[START OF Data provided]
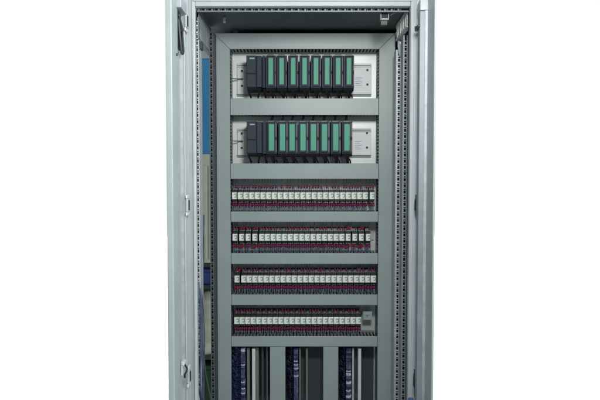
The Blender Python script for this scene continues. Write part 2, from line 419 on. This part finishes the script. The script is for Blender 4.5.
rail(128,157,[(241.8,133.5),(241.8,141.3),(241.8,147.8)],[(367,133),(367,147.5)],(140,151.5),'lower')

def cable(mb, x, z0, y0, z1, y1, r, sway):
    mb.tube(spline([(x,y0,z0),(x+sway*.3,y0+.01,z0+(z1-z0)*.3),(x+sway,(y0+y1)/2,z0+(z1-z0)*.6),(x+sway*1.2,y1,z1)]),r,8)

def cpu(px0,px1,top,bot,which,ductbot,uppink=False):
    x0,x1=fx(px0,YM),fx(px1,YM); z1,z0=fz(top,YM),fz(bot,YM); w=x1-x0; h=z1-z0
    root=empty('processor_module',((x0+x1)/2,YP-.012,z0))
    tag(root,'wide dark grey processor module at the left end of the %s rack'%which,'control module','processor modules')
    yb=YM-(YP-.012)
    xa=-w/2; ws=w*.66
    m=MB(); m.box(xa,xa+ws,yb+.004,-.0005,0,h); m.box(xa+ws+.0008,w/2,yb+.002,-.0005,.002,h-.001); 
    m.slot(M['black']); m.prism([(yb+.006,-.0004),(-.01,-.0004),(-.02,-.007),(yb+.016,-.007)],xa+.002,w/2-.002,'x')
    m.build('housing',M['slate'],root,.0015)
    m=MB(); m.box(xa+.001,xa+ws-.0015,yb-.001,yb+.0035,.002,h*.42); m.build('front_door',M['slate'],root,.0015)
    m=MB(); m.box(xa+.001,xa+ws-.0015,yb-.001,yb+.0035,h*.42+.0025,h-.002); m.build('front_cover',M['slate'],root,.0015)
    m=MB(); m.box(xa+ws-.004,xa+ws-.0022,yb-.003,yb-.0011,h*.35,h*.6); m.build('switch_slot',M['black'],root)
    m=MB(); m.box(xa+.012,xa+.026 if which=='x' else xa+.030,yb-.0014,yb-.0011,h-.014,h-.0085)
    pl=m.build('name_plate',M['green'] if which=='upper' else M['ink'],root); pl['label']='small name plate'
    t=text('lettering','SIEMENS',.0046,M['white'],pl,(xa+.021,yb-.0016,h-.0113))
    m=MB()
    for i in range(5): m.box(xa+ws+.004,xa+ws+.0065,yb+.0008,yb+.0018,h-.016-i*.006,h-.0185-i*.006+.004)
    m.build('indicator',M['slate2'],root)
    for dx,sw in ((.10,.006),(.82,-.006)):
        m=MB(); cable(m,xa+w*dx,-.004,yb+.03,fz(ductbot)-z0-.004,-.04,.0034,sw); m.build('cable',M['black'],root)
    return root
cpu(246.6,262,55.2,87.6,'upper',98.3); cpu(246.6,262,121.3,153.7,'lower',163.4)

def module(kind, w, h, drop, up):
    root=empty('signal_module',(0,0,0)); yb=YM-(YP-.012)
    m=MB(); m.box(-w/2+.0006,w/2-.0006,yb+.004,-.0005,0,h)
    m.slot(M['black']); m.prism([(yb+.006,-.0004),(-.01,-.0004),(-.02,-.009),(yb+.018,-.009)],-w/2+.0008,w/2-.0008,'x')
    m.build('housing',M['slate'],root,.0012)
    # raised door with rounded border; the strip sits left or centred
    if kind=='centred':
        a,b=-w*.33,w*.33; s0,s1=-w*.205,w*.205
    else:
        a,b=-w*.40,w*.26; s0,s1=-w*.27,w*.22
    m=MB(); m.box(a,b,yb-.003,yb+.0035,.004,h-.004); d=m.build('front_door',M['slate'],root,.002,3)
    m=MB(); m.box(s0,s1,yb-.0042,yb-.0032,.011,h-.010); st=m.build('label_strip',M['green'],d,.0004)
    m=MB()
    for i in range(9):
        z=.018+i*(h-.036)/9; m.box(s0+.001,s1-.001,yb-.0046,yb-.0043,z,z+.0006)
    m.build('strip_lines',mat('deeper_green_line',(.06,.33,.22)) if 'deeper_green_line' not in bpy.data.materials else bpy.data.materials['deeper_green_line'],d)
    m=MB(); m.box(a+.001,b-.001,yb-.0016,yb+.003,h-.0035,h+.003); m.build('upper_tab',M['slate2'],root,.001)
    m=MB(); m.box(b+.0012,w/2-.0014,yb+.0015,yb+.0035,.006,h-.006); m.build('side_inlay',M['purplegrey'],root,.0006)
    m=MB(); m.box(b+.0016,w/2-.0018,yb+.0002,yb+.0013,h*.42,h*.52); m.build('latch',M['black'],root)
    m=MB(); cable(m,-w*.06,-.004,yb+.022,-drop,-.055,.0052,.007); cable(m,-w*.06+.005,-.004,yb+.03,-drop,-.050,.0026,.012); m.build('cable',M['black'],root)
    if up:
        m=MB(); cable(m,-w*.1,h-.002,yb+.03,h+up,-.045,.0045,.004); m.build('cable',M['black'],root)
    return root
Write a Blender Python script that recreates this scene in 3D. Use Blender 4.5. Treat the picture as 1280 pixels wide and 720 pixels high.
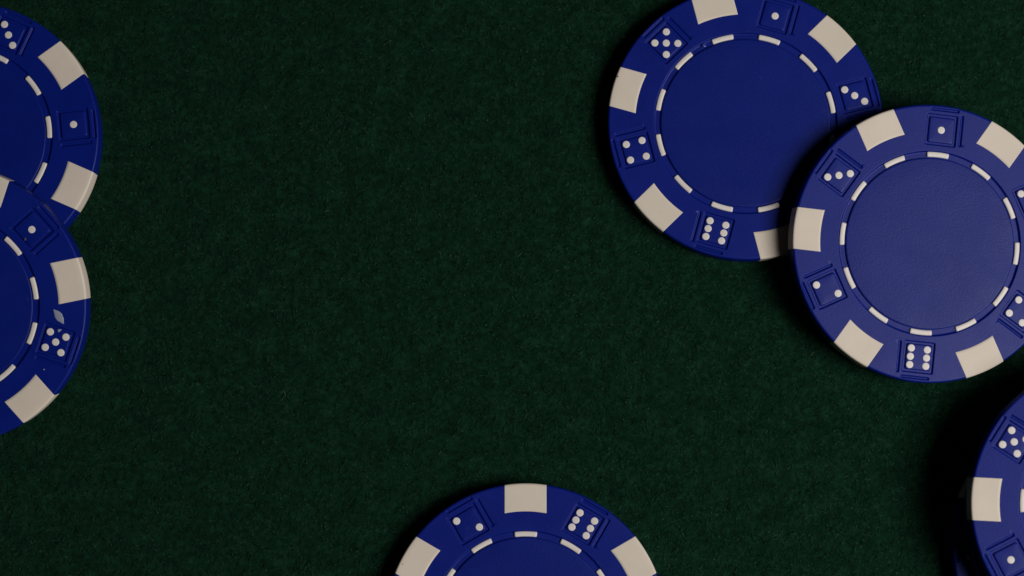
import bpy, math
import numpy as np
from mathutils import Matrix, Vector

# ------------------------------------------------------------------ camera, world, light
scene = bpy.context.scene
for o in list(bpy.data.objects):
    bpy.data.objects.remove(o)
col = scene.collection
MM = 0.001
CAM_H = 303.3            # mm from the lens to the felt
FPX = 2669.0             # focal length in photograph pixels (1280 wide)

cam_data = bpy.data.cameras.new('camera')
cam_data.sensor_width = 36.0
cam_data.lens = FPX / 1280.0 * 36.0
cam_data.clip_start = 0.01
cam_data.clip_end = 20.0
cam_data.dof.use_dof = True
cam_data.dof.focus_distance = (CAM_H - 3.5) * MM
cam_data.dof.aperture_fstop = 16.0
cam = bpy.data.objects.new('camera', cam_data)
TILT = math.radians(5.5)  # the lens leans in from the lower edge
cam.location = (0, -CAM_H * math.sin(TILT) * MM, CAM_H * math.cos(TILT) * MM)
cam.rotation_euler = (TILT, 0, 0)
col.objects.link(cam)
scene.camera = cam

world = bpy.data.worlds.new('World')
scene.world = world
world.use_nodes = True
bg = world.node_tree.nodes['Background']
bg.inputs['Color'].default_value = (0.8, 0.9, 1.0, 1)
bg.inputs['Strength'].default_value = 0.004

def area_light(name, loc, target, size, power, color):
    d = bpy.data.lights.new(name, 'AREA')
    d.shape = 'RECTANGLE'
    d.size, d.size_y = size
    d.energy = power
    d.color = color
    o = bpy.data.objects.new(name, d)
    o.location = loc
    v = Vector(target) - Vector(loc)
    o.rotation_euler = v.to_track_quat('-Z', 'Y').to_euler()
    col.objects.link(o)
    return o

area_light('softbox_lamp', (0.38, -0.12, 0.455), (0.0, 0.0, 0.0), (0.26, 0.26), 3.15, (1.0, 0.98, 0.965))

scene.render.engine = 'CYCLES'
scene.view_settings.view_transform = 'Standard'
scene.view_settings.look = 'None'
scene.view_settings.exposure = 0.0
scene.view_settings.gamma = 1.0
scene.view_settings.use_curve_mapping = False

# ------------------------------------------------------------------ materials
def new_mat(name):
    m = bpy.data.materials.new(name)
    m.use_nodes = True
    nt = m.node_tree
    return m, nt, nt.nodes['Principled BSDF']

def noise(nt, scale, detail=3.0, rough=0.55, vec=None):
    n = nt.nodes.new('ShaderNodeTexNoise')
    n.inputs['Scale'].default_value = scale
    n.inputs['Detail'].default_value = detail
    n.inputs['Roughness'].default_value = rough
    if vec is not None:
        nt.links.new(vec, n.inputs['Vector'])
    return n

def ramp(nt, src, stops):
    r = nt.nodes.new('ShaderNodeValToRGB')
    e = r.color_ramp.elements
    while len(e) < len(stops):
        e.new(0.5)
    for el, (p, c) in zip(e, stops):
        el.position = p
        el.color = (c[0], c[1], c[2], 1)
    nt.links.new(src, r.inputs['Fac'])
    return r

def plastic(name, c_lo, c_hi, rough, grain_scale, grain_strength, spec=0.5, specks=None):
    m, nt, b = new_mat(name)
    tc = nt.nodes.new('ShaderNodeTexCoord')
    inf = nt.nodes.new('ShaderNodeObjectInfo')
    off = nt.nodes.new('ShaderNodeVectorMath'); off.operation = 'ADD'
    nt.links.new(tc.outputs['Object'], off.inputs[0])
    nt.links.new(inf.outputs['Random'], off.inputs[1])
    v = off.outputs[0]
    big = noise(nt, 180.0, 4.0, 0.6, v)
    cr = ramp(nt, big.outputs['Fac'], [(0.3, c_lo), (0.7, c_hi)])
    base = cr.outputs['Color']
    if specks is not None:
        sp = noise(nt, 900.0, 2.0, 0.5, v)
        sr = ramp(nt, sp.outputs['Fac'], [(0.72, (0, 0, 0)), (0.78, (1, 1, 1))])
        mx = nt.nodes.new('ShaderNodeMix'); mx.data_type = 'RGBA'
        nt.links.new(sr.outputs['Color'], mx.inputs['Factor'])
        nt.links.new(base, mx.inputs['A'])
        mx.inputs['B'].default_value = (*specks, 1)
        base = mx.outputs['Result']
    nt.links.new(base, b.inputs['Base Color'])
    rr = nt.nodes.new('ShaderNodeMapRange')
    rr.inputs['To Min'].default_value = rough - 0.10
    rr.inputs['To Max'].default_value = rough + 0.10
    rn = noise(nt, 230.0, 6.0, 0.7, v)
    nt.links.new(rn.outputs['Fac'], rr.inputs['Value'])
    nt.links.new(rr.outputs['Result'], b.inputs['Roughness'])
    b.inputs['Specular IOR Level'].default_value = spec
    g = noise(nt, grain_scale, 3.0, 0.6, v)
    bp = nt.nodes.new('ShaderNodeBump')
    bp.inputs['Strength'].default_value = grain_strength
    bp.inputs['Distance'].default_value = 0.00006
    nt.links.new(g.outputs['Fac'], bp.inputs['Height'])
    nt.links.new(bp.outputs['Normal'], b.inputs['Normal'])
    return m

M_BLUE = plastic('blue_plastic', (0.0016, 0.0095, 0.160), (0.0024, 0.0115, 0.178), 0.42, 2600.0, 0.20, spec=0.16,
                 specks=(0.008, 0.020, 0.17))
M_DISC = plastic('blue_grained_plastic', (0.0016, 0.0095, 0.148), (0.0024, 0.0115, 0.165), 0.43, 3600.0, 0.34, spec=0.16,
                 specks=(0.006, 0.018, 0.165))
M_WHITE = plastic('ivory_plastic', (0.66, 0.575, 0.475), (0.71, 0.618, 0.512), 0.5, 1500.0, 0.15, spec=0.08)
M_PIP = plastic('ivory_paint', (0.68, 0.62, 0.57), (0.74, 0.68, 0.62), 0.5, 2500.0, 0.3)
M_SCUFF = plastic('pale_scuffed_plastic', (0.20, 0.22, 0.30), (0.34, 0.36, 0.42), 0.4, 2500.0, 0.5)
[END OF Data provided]
[START OF Data provided]
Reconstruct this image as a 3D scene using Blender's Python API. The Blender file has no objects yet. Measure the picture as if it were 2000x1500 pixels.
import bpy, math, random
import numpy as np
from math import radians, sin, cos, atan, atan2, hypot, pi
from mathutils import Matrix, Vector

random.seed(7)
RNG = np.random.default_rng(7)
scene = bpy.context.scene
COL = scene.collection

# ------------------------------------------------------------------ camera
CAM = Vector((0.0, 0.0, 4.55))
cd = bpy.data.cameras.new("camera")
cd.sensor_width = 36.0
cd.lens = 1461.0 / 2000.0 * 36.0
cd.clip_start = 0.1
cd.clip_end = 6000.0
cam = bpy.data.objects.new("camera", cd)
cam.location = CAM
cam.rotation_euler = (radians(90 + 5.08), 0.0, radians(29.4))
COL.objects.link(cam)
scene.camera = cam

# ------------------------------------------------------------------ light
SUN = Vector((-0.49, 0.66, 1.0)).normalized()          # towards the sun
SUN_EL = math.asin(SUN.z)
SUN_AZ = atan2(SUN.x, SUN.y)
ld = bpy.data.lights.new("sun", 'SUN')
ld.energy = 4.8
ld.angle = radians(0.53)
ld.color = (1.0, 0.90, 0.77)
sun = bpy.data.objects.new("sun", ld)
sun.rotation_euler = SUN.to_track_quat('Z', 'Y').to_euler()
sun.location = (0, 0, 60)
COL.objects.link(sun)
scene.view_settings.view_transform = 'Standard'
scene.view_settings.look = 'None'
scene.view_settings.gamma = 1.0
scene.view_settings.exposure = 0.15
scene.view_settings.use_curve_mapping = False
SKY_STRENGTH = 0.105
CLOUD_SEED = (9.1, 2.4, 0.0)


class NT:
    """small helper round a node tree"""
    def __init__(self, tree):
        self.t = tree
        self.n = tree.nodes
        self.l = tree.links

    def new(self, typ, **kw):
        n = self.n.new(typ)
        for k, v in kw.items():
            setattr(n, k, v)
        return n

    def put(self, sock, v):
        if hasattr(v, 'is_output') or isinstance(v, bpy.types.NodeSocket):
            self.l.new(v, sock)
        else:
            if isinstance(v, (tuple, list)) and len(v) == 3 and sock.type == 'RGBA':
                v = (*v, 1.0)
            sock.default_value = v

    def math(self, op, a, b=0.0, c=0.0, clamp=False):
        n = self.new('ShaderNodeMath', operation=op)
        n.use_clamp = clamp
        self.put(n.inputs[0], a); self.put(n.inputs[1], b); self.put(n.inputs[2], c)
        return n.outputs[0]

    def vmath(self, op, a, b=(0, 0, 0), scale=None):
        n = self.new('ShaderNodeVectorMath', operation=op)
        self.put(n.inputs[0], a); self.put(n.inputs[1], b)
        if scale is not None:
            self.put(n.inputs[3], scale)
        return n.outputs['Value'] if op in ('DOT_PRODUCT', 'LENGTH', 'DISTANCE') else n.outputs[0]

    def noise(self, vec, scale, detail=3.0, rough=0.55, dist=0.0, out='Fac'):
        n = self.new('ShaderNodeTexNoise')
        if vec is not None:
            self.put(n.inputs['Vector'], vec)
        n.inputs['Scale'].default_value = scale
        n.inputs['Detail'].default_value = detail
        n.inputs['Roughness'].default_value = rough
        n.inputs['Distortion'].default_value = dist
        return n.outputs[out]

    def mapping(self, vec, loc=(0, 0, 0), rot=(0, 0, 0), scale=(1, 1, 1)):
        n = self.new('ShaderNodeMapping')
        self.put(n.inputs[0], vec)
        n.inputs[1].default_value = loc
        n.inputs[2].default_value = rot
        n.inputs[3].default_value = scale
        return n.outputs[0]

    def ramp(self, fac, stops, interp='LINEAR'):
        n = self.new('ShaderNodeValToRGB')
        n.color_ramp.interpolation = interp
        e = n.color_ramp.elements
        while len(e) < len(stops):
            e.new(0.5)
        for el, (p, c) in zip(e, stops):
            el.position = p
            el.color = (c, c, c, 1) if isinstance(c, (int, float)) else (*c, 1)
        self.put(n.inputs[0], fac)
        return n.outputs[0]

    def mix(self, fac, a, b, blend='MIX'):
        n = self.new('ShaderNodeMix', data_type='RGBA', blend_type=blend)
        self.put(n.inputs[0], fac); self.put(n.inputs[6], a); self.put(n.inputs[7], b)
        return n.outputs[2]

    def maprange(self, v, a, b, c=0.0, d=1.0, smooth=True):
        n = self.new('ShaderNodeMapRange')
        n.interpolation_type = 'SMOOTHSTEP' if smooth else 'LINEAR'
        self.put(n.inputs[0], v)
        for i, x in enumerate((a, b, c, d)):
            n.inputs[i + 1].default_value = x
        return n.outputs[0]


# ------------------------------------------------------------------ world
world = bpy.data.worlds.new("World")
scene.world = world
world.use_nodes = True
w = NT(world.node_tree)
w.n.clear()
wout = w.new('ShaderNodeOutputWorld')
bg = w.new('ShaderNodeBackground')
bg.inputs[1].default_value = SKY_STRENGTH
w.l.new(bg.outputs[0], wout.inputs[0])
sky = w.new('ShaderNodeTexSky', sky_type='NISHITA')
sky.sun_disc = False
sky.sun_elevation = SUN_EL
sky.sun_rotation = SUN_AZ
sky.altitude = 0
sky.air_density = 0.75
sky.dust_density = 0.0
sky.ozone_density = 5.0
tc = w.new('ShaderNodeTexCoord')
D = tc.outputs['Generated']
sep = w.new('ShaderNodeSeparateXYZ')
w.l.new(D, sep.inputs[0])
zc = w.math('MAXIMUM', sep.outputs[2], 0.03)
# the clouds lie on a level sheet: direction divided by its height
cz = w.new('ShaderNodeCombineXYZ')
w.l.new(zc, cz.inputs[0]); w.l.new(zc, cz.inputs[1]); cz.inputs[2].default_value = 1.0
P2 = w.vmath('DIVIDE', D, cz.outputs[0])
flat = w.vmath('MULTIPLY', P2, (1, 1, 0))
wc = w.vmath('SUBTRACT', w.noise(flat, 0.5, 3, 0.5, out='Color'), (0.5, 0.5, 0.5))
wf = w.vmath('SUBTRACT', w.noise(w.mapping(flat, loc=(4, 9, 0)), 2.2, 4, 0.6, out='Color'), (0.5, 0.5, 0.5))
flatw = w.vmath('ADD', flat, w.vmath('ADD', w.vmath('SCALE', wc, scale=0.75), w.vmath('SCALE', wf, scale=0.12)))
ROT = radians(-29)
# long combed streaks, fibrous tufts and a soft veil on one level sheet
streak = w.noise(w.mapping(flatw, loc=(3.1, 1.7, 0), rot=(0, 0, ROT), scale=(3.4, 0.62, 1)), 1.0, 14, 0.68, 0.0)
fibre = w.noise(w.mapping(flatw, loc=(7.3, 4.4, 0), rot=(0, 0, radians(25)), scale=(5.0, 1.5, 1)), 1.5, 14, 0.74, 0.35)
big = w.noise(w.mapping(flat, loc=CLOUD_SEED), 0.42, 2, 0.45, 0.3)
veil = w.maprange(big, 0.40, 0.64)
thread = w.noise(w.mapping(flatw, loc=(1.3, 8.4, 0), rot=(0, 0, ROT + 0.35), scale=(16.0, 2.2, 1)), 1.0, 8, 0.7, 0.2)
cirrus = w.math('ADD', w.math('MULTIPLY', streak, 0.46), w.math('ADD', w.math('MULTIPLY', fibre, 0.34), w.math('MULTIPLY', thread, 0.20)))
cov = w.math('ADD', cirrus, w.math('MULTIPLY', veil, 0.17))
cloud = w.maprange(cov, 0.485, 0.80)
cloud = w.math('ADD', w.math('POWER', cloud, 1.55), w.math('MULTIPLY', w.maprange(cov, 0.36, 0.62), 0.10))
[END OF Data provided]
Collect each line holding the string "script".

The Blender Python script for this scene continues. Write part 2, from line 419 on. This part finishes the script. The script is for Blender 4.5.
Write a Blender Python script that recreates this scene in 3D. Use Blender 4.5. Treat the picture as 1280 pixels wide and 720 pixels high.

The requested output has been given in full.